SHIMURAbros(左:ケンタロウさん、右:ユカさん)
「光」をテーマにした本ワークショップでは、まずお二人の活動やオラファー・スタジオの様子をうかがった後に、参加者がヨコハマトリエンナーレ2017の展示会場内で1秒の動画を撮影しました。
その後、ランプの組み立てワークショップを行う間に動画の編集を行い、最後に、参加者が撮影した映像の上映会が行われました。多様な文化背景の方のご参加を募り、今回は、ヴェトナムからの難民定住者であるチャンさんのご一家、三世代、総勢7名にもご参加いただきました。
ジョコ・アヴィアントの作品の前でお話をされるチャンさんご一家
ワークショップの中では、SHIMURAbrosさんが随所で、オラファー自身の言葉や彼の制作に通底する考えを共有して下さいました。
たとえば、オラファーのスタジオでは数多くのセクションがあるのですが、それぞれが「有機的(Organic)」に繋がっていることが非常に重要だと言います。そこでは、異なるものが分断するのではなく、ひとつにまとまっていくことが構想され、それゆえに、オーガニックランチが提供されるお昼の時間も大切で、90人ほどいるスタッフが長机を囲み、情報交換をしながら「同じ釜の飯を食べる」ことで繋がりを強化することに一役買っているそうです。
また、SHIMURAbrosさんはこのスタジオの中で、X線や赤外線、また時にはCTスキャナーなども用いて、普段は私たちの肉眼では見えない世界を見る映像作品を制作されているそうです。
お二人が制作された映像作品もいくつか紹介されましたが、たとえば、書籍をCTスキャナーで読み込んだ映像には、普段われわれがページを繰りながらそこに印刷された情報を読むとは全く異なる、物体としての書物の姿が立ち上がり、想像を超えた映像が現れました。こうした作品からは、オラファーも普段強調されているという、物事を多角的に見ることの大切さが感じられました。
最後の上映会では、それぞれの参加者による撮影の意図についてもうかがいました。同じ会場を舞台としながらも、撮影のポイントや、切り口がどれひとつと同じではなく、それぞれ異なっていたことも興味深く感じられましたが、とりわけ印象的だったのが、チャンさんのお父様の視点です。
今回のトリエンナーレの目玉作品のひとつとして、入口に展示されているジョコ・アヴィアントの巨大なインスタレーションをご覧になられてすぐに、難民船に乗って日本に辿り着いた時に見た大波を思い出されたと言います。難民船に乗って三日が過ぎた時に台風に遭った体験などもお話し下さり、そうした生の声をうかがうことが出来たことは、有意義でした。

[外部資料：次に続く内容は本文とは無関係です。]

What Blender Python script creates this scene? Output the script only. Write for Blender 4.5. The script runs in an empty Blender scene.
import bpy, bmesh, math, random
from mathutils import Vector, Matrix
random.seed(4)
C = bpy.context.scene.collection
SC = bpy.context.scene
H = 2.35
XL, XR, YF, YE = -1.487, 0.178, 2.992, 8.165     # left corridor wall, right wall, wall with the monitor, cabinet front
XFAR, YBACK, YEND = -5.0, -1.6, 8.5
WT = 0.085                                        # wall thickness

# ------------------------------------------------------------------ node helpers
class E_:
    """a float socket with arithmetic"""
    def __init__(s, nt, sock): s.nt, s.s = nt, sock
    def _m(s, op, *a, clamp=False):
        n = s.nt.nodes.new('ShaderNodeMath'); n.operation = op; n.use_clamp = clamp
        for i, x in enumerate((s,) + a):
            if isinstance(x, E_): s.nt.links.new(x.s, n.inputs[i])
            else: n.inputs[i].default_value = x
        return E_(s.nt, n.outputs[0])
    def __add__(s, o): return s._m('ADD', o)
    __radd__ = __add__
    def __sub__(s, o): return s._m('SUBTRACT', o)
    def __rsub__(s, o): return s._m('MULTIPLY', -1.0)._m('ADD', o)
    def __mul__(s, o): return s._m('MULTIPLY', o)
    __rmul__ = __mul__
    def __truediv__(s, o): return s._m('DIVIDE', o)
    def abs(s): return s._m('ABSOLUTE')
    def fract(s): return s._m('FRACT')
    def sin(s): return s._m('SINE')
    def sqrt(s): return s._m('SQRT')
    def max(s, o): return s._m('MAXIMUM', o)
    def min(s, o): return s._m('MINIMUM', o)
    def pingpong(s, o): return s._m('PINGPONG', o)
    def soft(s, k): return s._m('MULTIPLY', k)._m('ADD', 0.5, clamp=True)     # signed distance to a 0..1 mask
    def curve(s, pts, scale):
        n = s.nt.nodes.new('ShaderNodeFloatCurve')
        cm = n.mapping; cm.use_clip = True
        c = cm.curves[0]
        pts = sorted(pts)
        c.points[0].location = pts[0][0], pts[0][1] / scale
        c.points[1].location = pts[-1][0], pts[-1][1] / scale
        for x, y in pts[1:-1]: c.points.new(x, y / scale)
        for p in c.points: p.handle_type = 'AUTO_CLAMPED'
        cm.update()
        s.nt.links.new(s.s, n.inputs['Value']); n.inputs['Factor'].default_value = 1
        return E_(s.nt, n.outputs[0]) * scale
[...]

最終回となった今回の講座では、「光」というオラファーの作品制作の中でも重要なモチーフに着目しました。
「光を見た瞬間に心が響く」とチャンさんのお嬢さんは表現されていましたが、SHIMURAbrosさんのワークショップは、光を映画というメディアで捉えることによって、偶然性が生み出す新しいものの見方の面白さを実感できるような内容となりました。
さらにチャンさん一家をはじめ、多様な文化背景の方々と映像を通して、それぞれの価値観や体験を共有し合うことにより、より一層Green lightプロジェクトの意義への理解が深まった回となりました。